The Indian war which occurred soon after, and the delay in the ratification of the treaties, seriously militated against carrying out the beneficent policy so well inaugurated, and later the occasional appointment of inefficient and dishonest agents has proved even more detrimental; but notwithstanding all these drawbacks the Indians have made substantial advances in civilization, and it is interesting to compare their present condition, as given in the last reports of the Commissioner of Indian Affairs, and from local sources.
Their numbers have diminished only about one half. No one seeing their debased condition in 1850 to 1860 (except the Makahs) would have deemed it possible for them to hold their own so well.
| Makahs | 750 |
| Tulalip Agency, lower Sound Indians | 1700 |
| Puyallup Agency, upper Sound Indians | 1850 |
| 4300 |
All now wear civilized dress, and live in houses.

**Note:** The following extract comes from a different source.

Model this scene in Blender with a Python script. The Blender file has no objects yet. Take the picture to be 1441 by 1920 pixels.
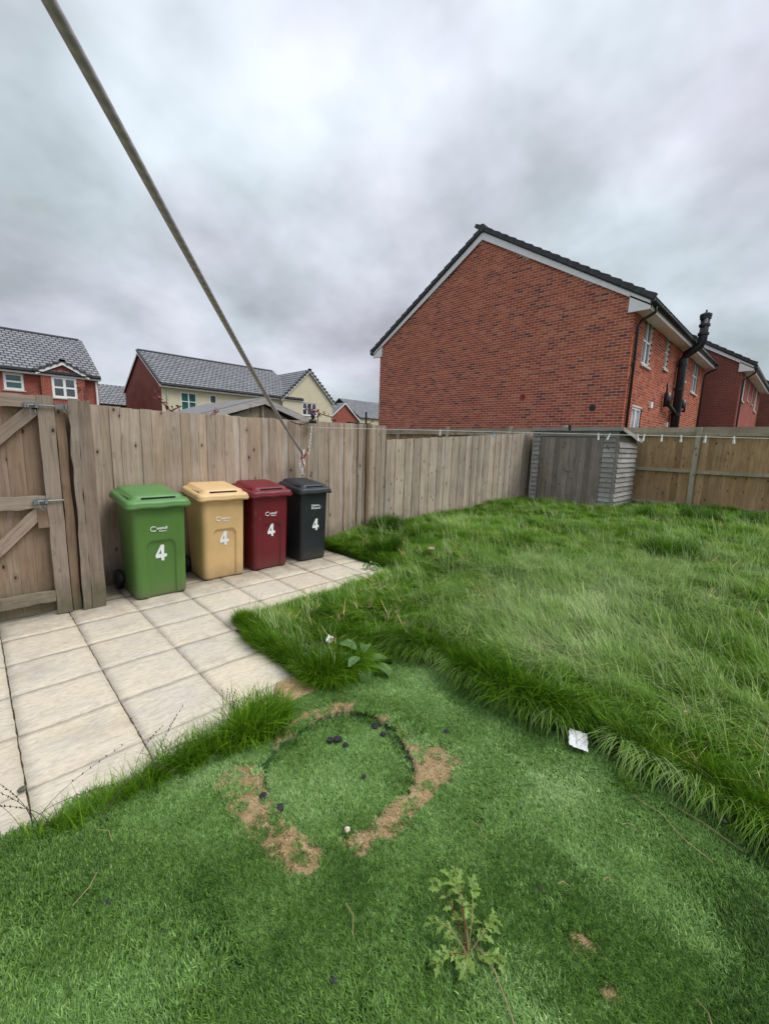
import bpy, bmesh, math, random
import numpy as np
from mathutils import Vector, Matrix
R = math.radians
rnd = random.Random(7)
S = bpy.context.scene

# ------------------------------------------------------------------ camera, sky, sun, exposure
# world frame: X runs along the left fence away from the camera, Y runs towards that fence, Z up
cd = bpy.data.cameras.new('camera'); cam = bpy.data.objects.new('camera', cd)
S.collection.objects.link(cam); S.camera = cam
cd.sensor_fit = 'VERTICAL'; cd.sensor_height = 36; cd.lens = 14.598
cd.clip_start = .03; cd.clip_end = 900
_p, _r = R(9.3133), R(1.76014)
cp, sp, cr, sr = math.cos(_p), math.sin(_p), math.cos(_r), math.sin(_r)
rows = np.array([[cr, -sr, 0], [sr, cr, 0], [0, 0, 1]]) @ np.array([[1, 0, 0], [0, -sp, -cp], [0, cp, -sp]])
k2 = 2 ** -.5
Q = np.array([[k2, k2, 0], [-k2, k2, 0], [0, 0, 1]])          # turn by -45 degrees about Z
rt, dn, fw = [Q @ rows[i] for i in range(3)]
m = Matrix(((rt[0], -dn[0], -fw[0], 0), (rt[1], -dn[1], -fw[1], 0), (rt[2], -dn[2], -fw[2], 1.48), (0, 0, 0, 1)))
cam.matrix_world = m

SUN = Vector((.42, -.62, 1.15)).normalized()
w = bpy.data.worlds.new('World'); S.world = w; w.use_nodes = True
nt = w.node_tree; nt.nodes.clear()
def N(t, typ, **kw):
    n = t.nodes.new(typ)
    for k, v in kw.items():
        if hasattr(n, k): setattr(n, k, v)
        else: n.inputs[k.replace('_', ' ')].default_value = v
    return n
L = lambda t, a, b: t.links.new(a, b)
def ramp(t, src, stops, interp='LINEAR'):
    r = t.nodes.new('ShaderNodeValToRGB'); r.color_ramp.interpolation = interp
    e = r.color_ramp.elements
    while len(e) < len(stops): e.new(.5)
    for i, (p, c) in enumerate(stops):
        e[i].position = p; e[i].color = (*c, 1) if len(c) == 3 else c
    L(t, src, r.inputs[0]); return r.outputs[0]
def mixc(t, fac, a, b, mode='MIX'):
    n = t.nodes.new('ShaderNodeMix'); n.data_type = 'RGBA'; n.blend_type = mode
    for s, v in ((n.inputs[0], fac), (n.inputs[6], a), (n.inputs[7], b)):
        if isinstance(v, (int, float)): s.default_value = v
        elif isinstance(v, tuple): s.default_value = (*v, 1) if len(v) == 3 else v
        else: L(t, v, s)
    return n.outputs[2]
def math_(t, op, a, b=None, c=None):
    n = t.nodes.new('ShaderNodeMath'); n.operation = op
    for i, v in enumerate((a, b, c)):
        if v is None: continue
        if isinstance(v, (int, float)): n.inputs[i].default_value = v
        else: L(t, v, n.inputs[i])
    return n.outputs[0]
def noise(t, vec, scale, detail=3, rough=.5, dist=0):
    n = N(t, 'ShaderNodeTexNoise'); n.inputs['Scale'].default_value = scale; n.inputs['Detail'].default_value = detail
    n.inputs['Roughness'].default_value = rough; n.inputs['Distortion'].default_value = dist
    if vec is not None: L(t, vec, n.inputs['Vector'])
    return n
sky = N(nt, 'ShaderNodeTexSky'); sky.sky_type = 'NISHITA'; sky.sun_disc = False
sky.sun_elevation = math.asin(SUN.z); sky.sun_rotation = math.atan2(SUN.x, SUN.y)
bg1 = N(nt, 'ShaderNodeBackground'); bg1.inputs[1].default_value = .06; L(nt, sky.outputs[0], bg1.inputs[0])
tc = N(nt, 'ShaderNodeTexCoord'); sx = N(nt, 'ShaderNodeSeparateXYZ'); L(nt, tc.outputs['Generated'], sx.inputs[0])
zz = math_(nt, 'MAXIMUM', sx.outputs[2], 0.0)
den = math_(nt, 'ADD', zz, .46)
cx = N(nt, 'ShaderNodeCombineXYZ')
L(nt, math_(nt, 'DIVIDE', sx.outputs[0], den), cx.inputs[0]); L(nt, math_(nt, 'DIVIDE', sx.outputs[1], den), cx.inputs[1])
cx.inputs[2].default_value = 3.7
n1 = noise(nt, cx.outputs[0], 2.1, 4, .5, .15)
n2 = noise(nt, cx.outputs[0], 1.6, 2, .5)
n3 = noise(nt, cx.outputs[0], 5.5, 4, .55, .15)
v = math_(nt, 'ADD', math_(nt, 'MULTIPLY', n1.outputs[0], .76), math_(nt, 'MULTIPLY', n3.outputs[0], .24))
base = ramp(nt, v, [(.36, (.37, .40, .425)), (.45, (.48, .515, .555)), (.54, (.60, .635, .69)), (.65, (.74, .775, .835))])
tint = ramp(nt, n2.outputs[0], [(.40, (.955, 1.01, 1.01)), (.60, (1.04, .985, 1.04))])
col = mixc(nt, 1.0, base, tint, 'MULTIPLY')
grad = math_(nt, 'MULTIPLY_ADD', zz, .55, .84)      # overcast sky: a little brighter overhead
cg = N(nt, 'ShaderNodeCombineXYZ'); [L(nt, grad, cg.inputs[i]) for i in range(3)]
col = mixc(nt, 1.0, col, cg.outputs[0], 'MULTIPLY')
bg2 = N(nt, 'ShaderNodeBackground'); L(nt, col, bg2.inputs[0]); bg2.inputs[1].default_value = .70
ms = N(nt, 'ShaderNodeMixShader'); ms.inputs[0].default_value = .94
L(nt, bg1.outputs[0], ms.inputs[1]); L(nt, bg2.outputs[0], ms.inputs[2])
wo = N(nt, 'ShaderNodeOutputWorld'); L(nt, ms.outputs[0], wo.inputs[0])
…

Many can read and write, and many of their children attend the reservation schools.
“Among the Makahs, many of the younger Indians are turning their attention to farming and raising stock, and many of them have fine gardens. They still catch a great many fish, sending them to market in Seattle by steamer, and have caught and shipped as high as 10,000 pounds in one day. There are few places with so large a population where so little crime is committed.”

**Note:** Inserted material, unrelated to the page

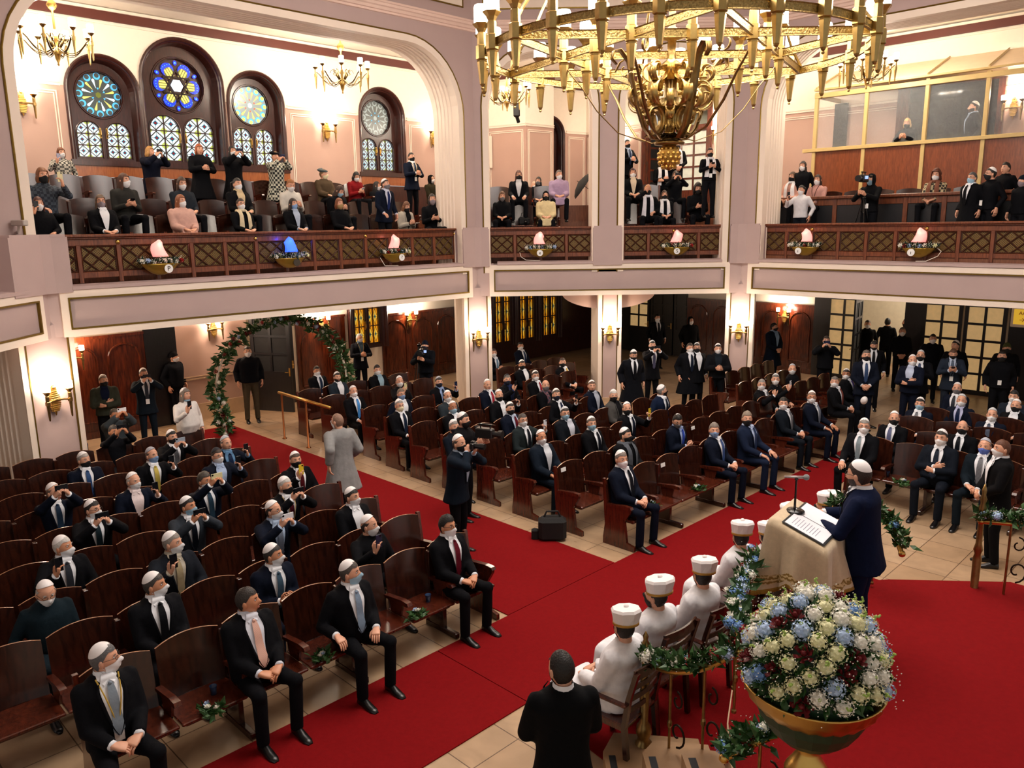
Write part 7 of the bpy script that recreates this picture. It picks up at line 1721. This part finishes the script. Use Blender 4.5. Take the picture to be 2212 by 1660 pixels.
for p in P2:
    for _ in range(26):
        a = rnd.random()*6.283; r_ = .09*sqrt(rnd.random())+.02; L.append((p+Vector((r_*cos(a), r_*sin(a), rnd.gauss(0, .05))), (cos(a), sin(a), rnd.gauss(0, .4))))
leaf_cluster(L, .17, 'leaves', F_GR, ar, rnd); gyps([L[i] for i in range(0, len(L), 4)], 'gypsophila', ar, rnd, .008)
for i in range(54):
    p = rnd.choice(P2); put_flower(rnd.choice([ROSE, HYD]), p+Vector((rnd.gauss(0, .07), -.12-.03*rnd.random(), rnd.gauss(0, .06))), (rnd.gauss(0, .5), -1, .2), .045+.015*rnd.random(), rnd.choice([F_WH, F_WH, F_RD, F_DR, F_LB]), ar)
# ---------------------------------------------------------------- bowls with glowing cloths on the balustrades
M_pink = mat('pink_glowing_fabric', 'F0B0A8', .7, emis='F09890', es=.8, var=.08); M_blue = mat('blue_glowing_fabric', '4068F0', .7, emis='2850FF', es=2.2, var=.08); M_olive = mat('olive_brass', '9C7E30', .35, metal=.6, var=.1)
def clothlamp(seed, m, parent):
    rnd = random.Random(seed); mb = MB(); mb.smooth = True; R = []; ph = rnd.random()*6
    for j in range(8):
        f = j/7; r_ = .13*(1-.35*f)*(1 if j < 7 else .5); R.append([(.03*sin(f*3+ph)+r_*(1+.22*sin(3*a+ph+f*2))*cos(a), .6*r_*(1+.15*cos(2*a+ph))*sin(a), .26*f+(.04*sin(a+ph)*f)) for a in [2*pi*k/14 for k in range(14)]])
    mb.loft(R, True); return mb.build('glowing_cloth', m, parent, Matrix.Translation((0, -.02, .12)))
for i, (M, x, ch, pink, lb) in enumerate([(FL, -7.54, 'P', 1, 'leftmost brass flower bowl with pink cloth on the left balustrade'), (FL, -4.98, '', 0, 'brass flower bowl with glowing blue cloth'), (FL, -2.38, '?', 1, 'brass flower bowl with pink cloth near the right end of the left balustrade'),
        (FF, 1.56, 'e', 1, 'brass flower bowl marked e, left of the pinecone pendant'), (FF, 4.89, 'S', 1, 'brass flower bowl right of the pinecone pendant'), (FR, 1.52, '\u0131', 1, 'brass flower bowl at the left end of the right balustrade'), (FR, 3.98, '\u0131', 1, 'brass flower bowl further right on the right balustrade')]):
    t = thing('flower_bowl', M @ Matrix.Translation((x, .12, 3.86)), lb, 'flower bowl', 'brass flower bowls on the balustrades'); rnd = random.Random(40+i)
    mb = MB(); mb.smooth = True; mb.loft([[(rx*cos(a), ry*sin(a), z) for a in [2*pi*k/24 for k in range(24)]] for z, rx, ry in ((-.2, .06, .03), (-.17, .15, .07), (-.1, .25, .11), (-.02, .32, .14), (.0, .33, .145), (.0, .3, .12), (-.03, .2, .08))], True); mb.build('bowl', M_olive, t)
    bx = {0: .09, 2: .1, 1: .08}.get(i, -.02 if i < 5 else -.1); bd = MB(); bd.loft([[(bx+r_*cos(a), -.13-d, -.09+r_*sin(a)) for a in [2*pi*k/20 for k in range(20)]] for r_, d in ((.075, 0), (.075, .012), (.0, .013))], False); bo = bd.build('round_badge', M_paper if i != 1 else mat('grey_badge', '3A3228', .5), t)
    if ch: text(ch, Matrix.Translation((bx, -.146, -.09)) @ RX, .11, mat('badge_ink', '3A2A18', .6, var=0), bo, 'badge_letter')
    L = [(Vector((.33*cos(a)*.95+rnd.gauss(0, .03), .12*sin(a), .01+.04*rnd.random())), (cos(a)*.6, -.4, .8)) for a in [rnd.random()*6.283 for _ in range(150)]]
    leaf_cluster(L, .09, 'leaves', F_DG, t, rnd); gyps(L, 'gypsophila', t, rnd, .006)
    for k in range(8): put_flower(ROSE, (-.34+.68*k/7, -.11+.02*rnd.random(), .03+.03*rnd.random()), (0, -1, .5), .05, rnd.choice([F_WH, F_CR, F_LB, F_RD]) if k not in (0, 3, 6) else F_WH, t)
    clothlamp(50+i, M_pink if pink else M_blue, t); plight('glow_lamp', M @ Vector((x, -.02, 4.2)), 1.2 if pink else 4, 'FF8070' if pink else '2040FF', .05)
# ---------------------------------------------------------------- small things
def posy(P, label, seed):
    rnd = random.Random(seed); t = thing('posy', P, label, 'flower posy', 'small posies on the seats')
    L = [(Vector((rnd.gauss(0, .04), rnd.gauss(0, .04), .02)), (rnd.gauss(0, 1), rnd.gauss(0, 1), .5)) for _ in range(60)]; leaf_cluster(L, .085, 'leaves', F_GR, t, rnd)
    for k in range(3): put_flower(ROSE, (rnd.gauss(0, .03), rnd.gauss(0, .03), .07), (rnd.gauss(0, .3), rnd.gauss(0, .3), 1), .03, [F_WH, F_LB, F_WH][k], t)
cupm = MB(); cupm.smooth = True; cupm.lathe([(.025, 0), (.033, .08), (.034, .082), (.031, .08), (.024, .005)], 14); CUP = cupm.mesh('cup', [mat('blue_glass_cup', '3A5C8C', .15, trans=.5, var=0)])
for k, (px, py, cx_, cy_, where) in enumerate([(458, 1530, 462, 1500, 'on the front pew between the two nearest seated people'), (697, 1412, 730, 1390, 'on the front pew beside the pink striped tie'), (903, 1322, 925, 1300, 'on the front pew beside the maroon tie'), (1508, 1047, None, 0, 'on the front pew in the right block'), (1408, 1083, None, 0, 'beside the front row person at the aisle corner'), (1948, 1035, 1917, 1030, 'on the empty pew right of the speaker')]):
    posy(at(px, py+12, .437), 'small green and white posy '+where, 70+k)
    if cx_: o = inst(CUP, 'cup', None, Matrix.Translation(at(cx_, cy_, .437))); tag(o, 'small blue cup '+where, 'cup', 'small blue cups')
hb = thing('handrail', (0, 0, 0), 'sloping brass handrail on two posts by the aisle under the left gallery', 'handrail'); a_, b_, pa, pb = at(605, 855, 1.0), at(738, 905, 1.0), at(615, 948, 0), at(667, 968, 0)
mb = MB(); mb.smooth = True; q1 = Vector((pa.x, pa.y, 1.0)); q2 = Vector((pb.x, pb.y, 1.0)); dd = (q2-q1).normalized(); mb.tube([q1-dd*.12, q2+dd*.95], .032, 10); mb.build('rail', M_brassb, hb)
for q_ in (q1, q2): mb = MB(); mb.smooth = True; mb.lathe([(.05, 0), (.05, .015), (.022, .03), (.02, .96)], 10, Matrix.Translation((q_.x, q_.y, 0))); mb.build('post', mat('copper_brown_post', '8A5028', .3, metal=.8), hb)
bg = at(1193, 1165, 0); o = thing('bag', (bg.x, bg.y, 0), 'black camera bag on the floor beside the aisle', 'bag'); mb = MB(); mb.bbox(-.2, .2, -.13, .13, 0, .34, .05); mb.build('body', M_black, o); mb = MB(); mb.tube([(-.12, 0, .33), (-.08, 0, .42), (.08, 0, .42), (.12, 0, .33)], .015, 6); mb.build('handle', M_black, o); mb = MB(); mb.bbox(-.3, -.19, -.05, .05, 0, .16, .02); mb.build('pocket', M_black, o)
def tripod(P, h, label):
    t = thing('tripod', P, label, 'tripod', 'black camera tripods')
    for k in range(3): a = 2*pi*k/3+.3; mb = MB(); mb.tube([(.03*cos(a), .03*sin(a), h), (.33*cos(a), .33*sin(a), 0.01)], [.016, .011], 6); mb.build('leg', M_phone, t)
    mb = MB(); mb.tube([(0, 0, h-.3), (0, 0, h+.08)], .018, 8); mb.bbox(-.05, .05, -.05, .05, h-.02, h+.04, .01); mb.build('column', M_phone, t)
qx, qz = onp(FR, 1866, 400, .55); tripod(FR @ Vector((qx, .62, 3.66)), 1.25, 'black tripod under the video camera at the right balustrade')
p_ = at(905, 735, 1.5); tripod((p_.x, p_.y, 0), 1.35, 'black tripod under the video camera before the dark panelling')
kp = at(1868, 864, .9); o = inst(get('kip', kippah_mesh), 'kippah', None, Matrix.Translation(kp) @ Matrix.Rotation(radians(70), 4, 'X') @ Matrix.Translation((0, 0, -.2))); tag(o, 'white skullcap held in the hands of the tall person in navy suit', 'skullcap')
def hit(x, y):
    d = (fw+rt*((x-1106)/FPX)-up*((y-830)/FPX)).normalized(); bpy.context.view_layer.update(); r = bpy.context.scene.ray_cast(bpy.context.evaluated_depsgraph_get(), Vector((0, 0, CH)), d); return r[1]-d*.012
for x, y, lb in [(1217, 1015, 'second'), (1432, 1005, 'fourth'), (1497, 925, 'rear right')]:
    p = hit(x, y); o = MB().box(-.055, .055, -.002, .002, -.03, .03).build('reserved_card', M_paper, M=FQ(p.x, p.y, p.z, -45) @ Matrix.Rotation(radians(8), 4, 'X')); tag(o, 'small white card on the %s empty backrest of the right block' % lb, 'card', 'white cards on backrests')
for M, P_c, lb in [(FR, [(4.35, .1, 3.86), (4.45, .02, 3.8), (4.4, .0, 3.7), (4.15, .1, 3.59), (3.95, .1, 3.585)], 'thin white cable hanging from the further bowl of the right balustrade'), (FF, [(1.05, .15, 3.78), (1.08, .1, 3.68), (1.2, .1, 3.6), (1.4, .1, 3.585), (1.55, .1, 3.585)], 'thin white cable under the bowl marked e'), (FL, [(-2.75, .15, 3.78), (-2.72, .1, 3.68), (-2.68, .08, 3.6), (-2.3, .1, 3.59)], 'thin white cable at the right bowl of the left balustrade')]:
    mb = MB(); mb.smooth = True; mb.tube(P_c, .007, 5); tag(mb.build('cable', M_white, M=M), lb, 'cable', 'white cables on the ledges')
qx, qz = onp(FF, 1262, 402, 2.6); mb = MB(); mb.smooth = True; n = 8; mb.loft([[(r_*cos(2*pi*k/n), r_*sin(2*pi*k/n), z) for k in range(n)] for r_, z in ((.42, 0), (.38, .06), (.24, .14), (.02, .19))], False); mb.tube([(0, 0, -.3), (0, 0, .24)], .008, 6); o = mb.build('umbrella', M_black, M=FF @ Matrix.Translation((qx, 2.6, qz)) @ Matrix.Rotation(radians(-55), 4, 'Y')); tag(o, 'open black umbrella leaning in the corner of the front gallery', 'umbrella')
mb = MB(); mb.bbox(-.15, .15, -.07, .07, 0, .2, .04); mb.tube([(-.08, 0, .19), (-.06, 0, .3), (.06, 0, .3), (.08, 0, .19)], .01, 6); qx, qz = onp(FF, 1132, 470, 1.1); o = mb.build('handbag', M_black, M=FF @ Matrix.Translation((qx, 1.15, 4.44))); tag(o, 'black handbag on the pew left of the cream fur coat', 'handbag')
# ---------------------------------------------------------------- light
def alight(name, M, sx, sy, e, col='FFF0E0'):
    l = bpy.data.lights.new(name, 'AREA'); l.shape = 'RECTANGLE'; l.size = sx; l.size_y = sy; l.energy = e; l.color = hexc(col)
    o = bpy.data.objects.new(name, l); COL.objects.link(o); o.matrix_world = M; return o
alight('overhead_fill_light', Matrix.Translation((2.4, 9.6, 10.4)), 7, 7, 900, 'FFF6F0')  # added soft room fill from above, standing in for unseen dome windows
w = bpy.data.worlds.new('world'); bpy.context.scene.world = w; w.use_nodes = True
w.node_tree.nodes['Background'].inputs[0].default_value = (1, .95, .9, 1); w.node_tree.nodes['Background'].inputs[1].default_value = .42
plight('lobby_light', FR @ Vector((1.9, 6.6, 2.6)), 70, 'FFF0D8', .2); plight('lobby_light', FR @ Vector((3.6, 7.2, 2.6)), 50, 'FFF0D8', .2)
sc = bpy.context.scene; cy = sc.cycles; cy.max_bounces = 5; cy.diffuse_bounces = 3; cy.glossy_bounces = 3; cy.transmission_bounces = 4; cy.caustics_reflective = False; cy.caustics_refractive = False; cy.use_adaptive_sampling = True; cy.adaptive_threshold = .03
for m_ in bpy.data.materials: m_.cycles.emission_sampling = 'NONE'
sc.view_settings.view_transform = 'Standard'; sc.view_settings.look = 'None'; sc.view_settings.exposure = .25; sc.view_settings.gamma = 1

All the reservations on the Sound have now been allotted, and the Indians are living on their respective allotments. A considerable number have taken up farms under the homestead laws, or purchased lands from the whites, and are farming successfully. Such Indians are frequently seen driving into the towns with good wagons and teams, as well dressed as the average white rancher, and accompanied ofttimes by their wives and children.
“Practically all these Indians dress as civilized men and women, and live in houses, some of which are good, comfortable, and roomy, fully equal to the average farm dwellings in prosperous communities of whites, and from these they grade down to the most squalid shacks imaginable. Under the influence of the teachers, and the example of the more advanced Indians and the better class of white neighbors, there is slow but sure improvement in this particular.”
During the fall hundreds of them congregate on the hop-fields, where they supply the most reliable hop-pickers, whole families—men, women, and children—diligently working together. After this harvest crowds of them flock into the towns, and lay in stores of clothing and provisions for the winter before returning home.[11]